Conventions of Literary Analysis

When writing an essay that analyzes literature, observe the following conventions:

Give your paper an academic title.
Academics typically title their essays with a title and subtitle, separated by a colon (:). The main title should be a creative attention-grabber; the subtitle then summarizes the paper’s topic or thesis. Some examples of good titles that students have submitted to me:

Write in the present tense.
When you discuss what happens in a novel, use the present tense, even if the author is long dead or the events of the novel happened long ago. The book lives in the present, and literary analysts treat it accordingly.

Introduce authors and texts correctly.
The first time you introduce an author, give his or her full name. After that, use last name only.
The first time you introduce a text, call out the author: for example, Joseph Conrad’s Heart of Darkness.

Italicize titles of books, plays, and epics. Put the titles of poems, short stories, articles, essays, and chapters in quotation marks.
Examples: Song of Solomon, Death of a Salesman, The Odyssey, “To His Coy Mistress,” “The Kiss,” “Civil Disobedience.”
Be consistent and do this for titles throughout your essay.

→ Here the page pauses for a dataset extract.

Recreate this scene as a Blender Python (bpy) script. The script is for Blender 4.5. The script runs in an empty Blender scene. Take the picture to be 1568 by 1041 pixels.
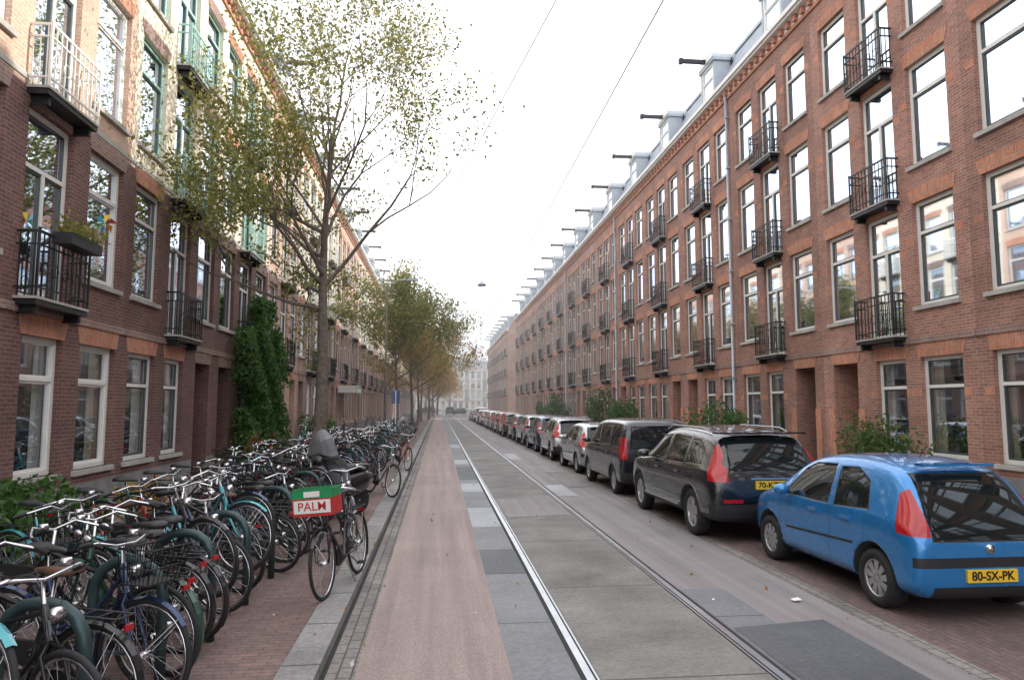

Use proper technique for quoting from texts.
Literary analysis is an interpretive act. Presenting an interpretation is making a claim. And a claim needs the support of reasons and evidence. That is why you need to quote, and quote often, from the text. See the webpage Skillful Quoting Technique for advice on how to do this well. Literary analysis uses MLA Format for citing sources, which means you will need to do parenthetical citations and append a Works Cited list to the end of your paper.